The chines on the a flat bottom hull form don't act anything like runners. The hull sides bleed off pressure as quickly as it builds, so no advantage to burying it. In fact, additional chine bury just creates vorticity drag along the chine, which is a speed robber. Forcing the chine down depends on where you do it, to be of any benefit to windward. If you force the chine down by hiking out aft in the cockpit, then the boat will bear off, not head up. If you hike out at the forward end of the cockpit (very forward end) so you get the bow to bury more, because you're forward of the CB, then the tendency to round will increase from a larger lee surge wave formation.

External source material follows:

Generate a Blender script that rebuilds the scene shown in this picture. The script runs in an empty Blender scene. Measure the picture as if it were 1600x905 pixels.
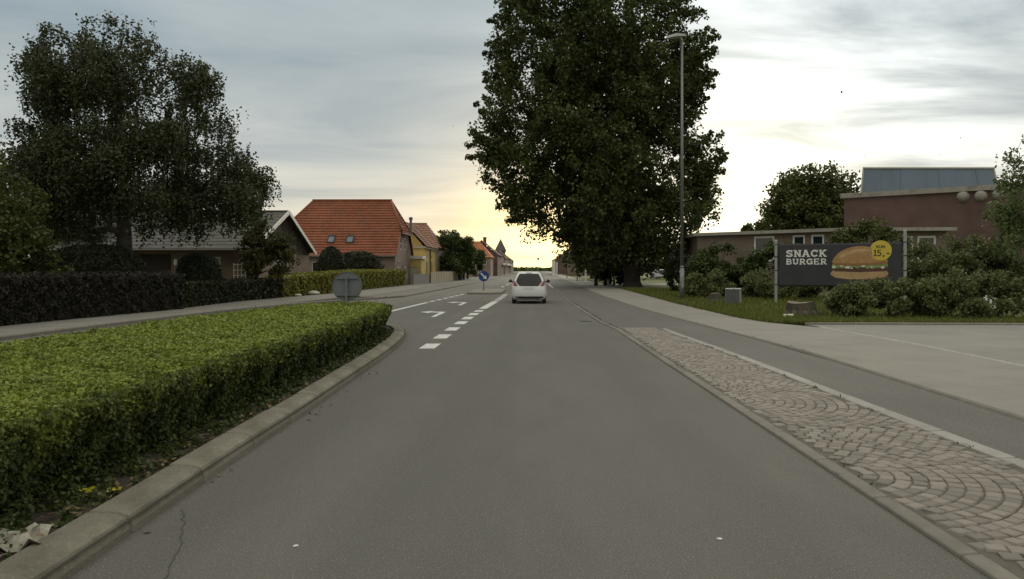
import bpy, math, random
import numpy as np
from mathutils import Vector, Matrix

R = math.radians
scene = bpy.context.scene
col = scene.collection
random.seed(7)

# ------------------------------------------------------------------ camera, sky, sun, exposure
CAM_H = 1.58
cam_d = bpy.data.cameras.new('camera')
cam = bpy.data.objects.new('camera', cam_d)
col.objects.link(cam)
cam.location = (0, 0, CAM_H)
cam.rotation_euler = (R(90), 0, 0)          # level, looking along the road (+Y)
cam_d.sensor_width = 36.0
cam_d.lens = 36.0 * 1150 / 1600
cam_d.shift_x = -0.02375
cam_d.shift_y = -0.0203
cam_d.clip_start = 0.05
cam_d.clip_end = 6000
scene.camera = cam

SUN_AZ, SUN_EL = 10.0, 13.0
sun_dir = Vector((math.sin(R(SUN_AZ)) * math.cos(R(SUN_EL)), math.cos(R(SUN_AZ)) * math.cos(R(SUN_EL)), math.sin(R(SUN_EL))))

world = bpy.data.worlds.new('World')
scene.world = world
world.use_nodes = True
wn, wl = world.node_tree.nodes, world.node_tree.links
wn.clear()


def wnode(t, **kw):
    n = wn.new(t)
    for k, v in kw.items():
        setattr(n, k, v)
    return n


def wmath(op, a, b=None, clamp=False):
    n = wnode('ShaderNodeMath', operation=op, use_clamp=clamp)
    for i, s in enumerate((a, b)):
        if s is None:
            continue
        if isinstance(s, (int, float)):
            n.inputs[i].default_value = s
        else:
            wl.new(s, n.inputs[i])
    return n.outputs[0]


def build_world():
    out = wnode('ShaderNodeOutputWorld')
    tc = wnode('ShaderNodeTexCoord')
    nrm = wnode('ShaderNodeVectorMath', operation='NORMALIZE')
    wl.new(tc.outputs['Generated'], nrm.inputs[0])
    d = nrm.outputs[0]
    sep = wnode('ShaderNodeSeparateXYZ')
    wl.new(d, sep.inputs[0])
    zc = wmath('MAXIMUM', sep.outputs[2], 0.0)
    # overcast sky: grey-blue bank, brightening to the zenith
    ramp = wnode('ShaderNodeValToRGB')
    cr = ramp.color_ramp
    stops = [(0.0, (0.72, 0.63, 0.48)), (0.07, (0.66, 0.61, 0.52)), (0.14, (0.49, 0.505, 0.49)), (0.24, (0.41, 0.448, 0.455)),
             (0.34, (0.375, 0.432, 0.46)), (0.6, (0.92, 0.91, 0.87)), (1.0, (1.42, 1.37, 1.25))]
    cr.elements[0].position, cr.elements[0].color = stops[0][0], stops[0][1] + (1,)
    cr.elements[1].position, cr.elements[1].color = stops[-1][0], stops[-1][1] + (1,)
    for p, c in stops[1:-1]:
        e = cr.elements.new(p)
        e.color = c + (1,)
    wl.new(zc, ramp.inputs[0])
    # cloud layer on a flat ceiling: streaks that flatten out towards the horizon
    den = wmath('ADD', zc, 0.10)
    px = wmath('DIVIDE', sep.outputs[0], den)
    py = wmath('DIVIDE', sep.outputs[1], den)
    comb = wnode('ShaderNodeCombineXYZ')
    wl.new(wmath('MULTIPLY', px, 0.55), comb.inputs[0])
    wl.new(py, comb.inputs[1])
    nz = wnode('ShaderNodeTexNoise')
    nz.inputs['Scale'].default_value = 0.95
    nz.inputs['Detail'].default_value = 7
    nz.inputs['Roughness'].default_value = 0.57
    nz.inputs['Distortion'].default_value = 0.6
    wl.new(comb.outputs[0], nz.inputs['Vector'])
    mr = wnode('ShaderNodeMapRange')
    mr.inputs[1].default_value = 0.32
    mr.inputs[2].default_value = 0.70
    mr.inputs[3].default_value = 0.0
    mr.inputs[4].default_value = 1.0
    wl.new(nz.outputs[0], mr.inputs[0])
    cloud = wnode('ShaderNodeMix', data_type='RGBA', blend_type='MULTIPLY')
    cloud.inputs[0].default_value = 1.0
    wl.new(ramp.outputs[0], cloud.inputs[6])
    nz2 = wnode('ShaderNodeTexNoise')       # larger banks of cloud
    nz2.inputs['Scale'].default_value = 0.33
    nz2.inputs['Detail'].default_value = 4
    nz2.inputs['Roughness'].default_value = 0.45
    wl.new(comb.outputs[0], nz2.inputs['Vector'])
    both = wmath('ADD', wmath('MULTIPLY', mr.outputs[0], 0.85), wmath('MULTIPLY', wmath('SUBTRACT', nz2.outputs[0], 0.46), 1.6), True)
    cg = wnode('ShaderNodeMix', data_type='RGBA')
    wl.new(both, cg.inputs[0])
    cg.inputs[6].default_value = (0.70, 0.78, 0.84, 1)
    cg.inputs[7].default_value = (1.34, 1.30, 1.23, 1)
    wl.new(cg.outputs[2], cloud.inputs[7])

    def lobe(az, el, power, colr, noise=None):
        v = (math.sin(R(az)) * math.cos(R(el)), math.cos(R(az)) * math.cos(R(el)), math.sin(R(el)))
        dt = wnode('ShaderNodeVectorMath', operation='DOT_PRODUCT')
        wl.new(d, dt.inputs[0])
        dt.inputs[1].default_value = v
        p = wmath('POWER', wmath('MAXIMUM', dt.outputs['Value'], 0.0), power)
        if noise is not None:
            p = wmath('MULTIPLY', p, noise)
        sc = wnode('ShaderNodeVectorMath', operation='SCALE')
        sc.inputs[0].default_value = colr
        wl.new(p, sc.inputs['Scale'])
        return sc.outputs[0]
    brk = wnode('ShaderNodeMapRange')
    brk.inputs[1].default_value = 0.38
    brk.inputs[2].default_value = 0.62
    brk.inputs[3].default_value = 0.15
    brk.inputs[4].default_value = 1.2
    wl.new(nz.outputs[0], brk.inputs[0])
    acc = cloud.outputs[2]
    # the low sun behind the cloud: a warm core on the horizon and the thin bright cloud to its right
    for args in ((-0.5, 0.8, 380.0, (1.15, 0.80, 0.16), None), (-1.0, 1.0, 110.0, (0.42, 0.25, 0.02), None),
                 (20.5, 15.0, 40.0, (0.92, 0.93, 0.88), brk.outputs[0]), (17.5, 4.0, 150.0, (0.50, 0.46, 0.28), None)):
        a = wnode('ShaderNodeVectorMath', operation='ADD')
        wl.new(acc, a.inputs[0])
        wl.new(lobe(*args), a.inputs[1])
        acc = a.outputs[0]
    bg_cloud = wnode('ShaderNodeBackground')
    wl.new(acc, bg_cloud.inputs[0])
    bg_cloud.inputs[1].default_value = 1.0
    sky = wnode('ShaderNodeTexSky', sky_type='NISHITA')
    sky.sun_disc = False
    sky.sun_elevation = R(SUN_EL)
    sky.sun_rotation = R(SUN_AZ)
    bg_sky = wnode('ShaderNodeBackground')
    wl.new(sky.outputs[0], bg_sky.inputs[0])
    bg_sky.inputs[1].default_value = 0.08
    mix = wnode('ShaderNodeMixShader')
    mix.inputs[0].default_value = 0.93        # cloud cover
    wl.new(bg_sky.outputs[0], mix.inputs[1])
    wl.new(bg_cloud.outputs[0], mix.inputs[2])
    wl.new(mix.outputs[0], out.inputs[0])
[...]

Chine runners are a complicated subject that I suspect most here wouldn't understand. Think of them as effectively end plate technology for deep belly boats. This is a dramatic over simplification, but easy enough to visualize. The profile of Weekender's hull precludes their use, which is a hydrodynamic gimmick anyway.
If I understand the complexity of this issue it sounds a lot like adding an airfoil to a garden tractor.  You might get styling points but it won't add stability on a side hill.  Talking standard garden tractors not something someone has dropped a V8 into so they can win at the drag strip.
Hey, don't be picking on my garden tractor. I've got a home made cold air induction pack, redirected cooling, a freer flowing, larger bore exhaust and a ram air intake tube. The cooling changes were a mater of course, needing to replace engines too frequently here in Florida's heat. I was only getting 1,500 hours out of a typical 16 - 18 HP air cooled L head. With the cooling changes I can run them until they break something. The intake and exhaust modifications let me use a 12 HP for a 14 HP as it opens up the engine's breathing, which is usually fairly restrictive in a garden tractor. As a rule, I get about 30% to 40% more power and 200% longer life with these changes.

I bet your garden tractor doesn't have a "shaker" style hood scoop, like mine does.

The runner issue is a fair bit simpler, they are a marginal attribute and only work on certain types of hulls, which Weekender isn't one of. Bolger employed them on a very small percentage of his small boat designs. He also openly admitted to their effectiveness compared to other types of appendages. I have to admit, I wasn't a fan of his "box" boats, but I do miss his frank evaluations and clever use of engineering and hydrodynamics.
Those intake and exhaust modifications I would be very interested in.  I have a nice little John Deere riding mower that I routinely use to pull a trailer.  I have 10 acres, with lots of hill areas, and use it to haul fence materials and a weed sprayer around.  Any improvement would be nice.  When I was young, 25ish so about 25 years ago, I knew guys that had 5 and 8 horse garden tractors that had rototillers attached.  The tractor motor ran the tiller and the tractor.  They did a faily good job if the ground had been previously broken.  Now days my 19 horse garden tractor can't handle a tiller?  I realize they measure horse power differently these days but still I wonder why the loss of power and ability?  I use to think it was the down grading of gasoline but it has to be more then that.

About 40 years ago gasoline was much higher rated then today.  I worked for a Philips 66 station and their premium was 106 octane.  It was in Minnesota and all the gas burning dragsters would stop in a buy Philips 66 gas on their way to the strip.  In those days regular was 88 octane and premium was always close to 100 octane.  Now days gas producers proudly claim their premium is 88 octane.